Nick received numerous distinctions: he was the recipient of the Alston Householder Award (1987), the Leslie Fox Prize for Numerical Analysis (1988), and the London Mathematical Society’s Junior Whitehead Prize (1999). He was elected a Fellow of the Royal Society in 2007 and a SIAM Fellow in 2009. He received the London Mathematical Society’s Naylor Prize and Lectureship in 2019, and the Gold Medal of the IMA in 2020. In the same year he was elected a Fellow of ACM. In 2021 he received the George Pólya Prize for Mathematical Exposition and a year later the Hans Schneider Prize in Linear Algebra. In 2022 he was elected a Fellow of the Royal Academy of Engineering.

We are deeply saddened by Nick's passing. He was an exceptional talent, a wonderful colleague and a world-leading specialist in the field of Numerical Linear Algebra. He will be sorely missed by everyone who knew him.

Shayan Oveis Gharan receives the 2023 Steven Smale prize

Shayan Oveis Gharan

The fifth Stephen Smale prize is awarded to Shayan Oveis Gharan, University of Washington, for his breakthrough results on the applications of algebraic and spectral methods to the design of algorithms and to combinatorial optimization.
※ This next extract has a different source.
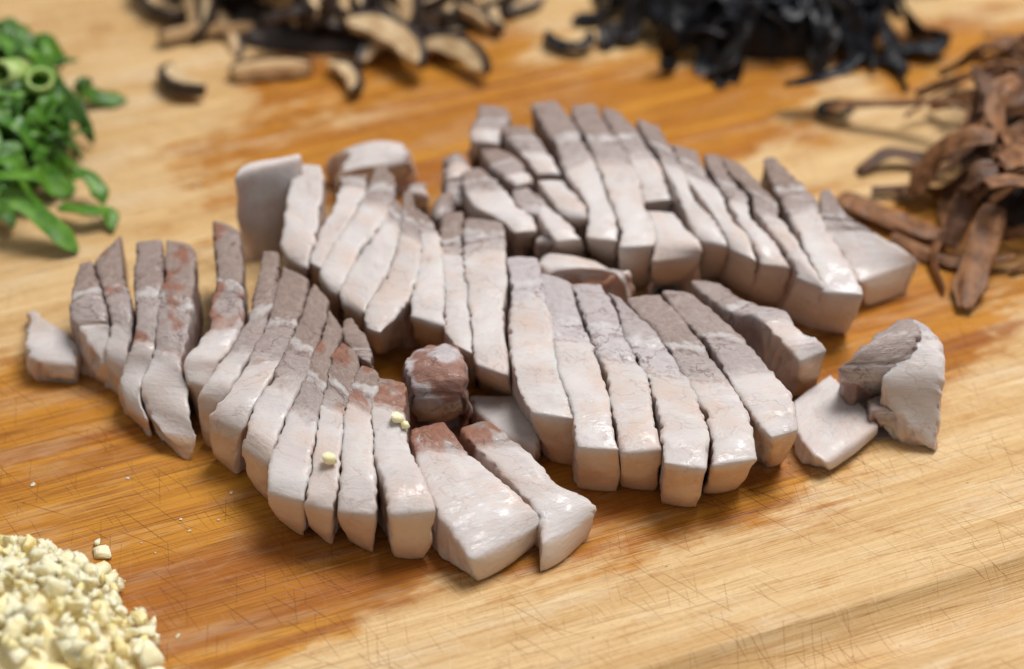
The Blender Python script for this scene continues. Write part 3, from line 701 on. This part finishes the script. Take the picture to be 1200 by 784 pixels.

More information on the prize can be found here.

The prize was awarded on June 13, 2023, at the conference FoCM'23 in Paris.

Matthew Colbrook receives the tenth Vasil A. Popov prize

Matthew Colbrook

The Tenth Vasil A. Popov Prize is awarded to Matthew Colbrook, University of Cambridge. He was recognized for his contributions on the approximation of spectral properties of operators in infinite-dimensional spaces and the approximation power and trainability of neural networks.

More information on the prize can be found here.

The prize was awarded on June 19 2023 at the conference FoCM'23 in Paris.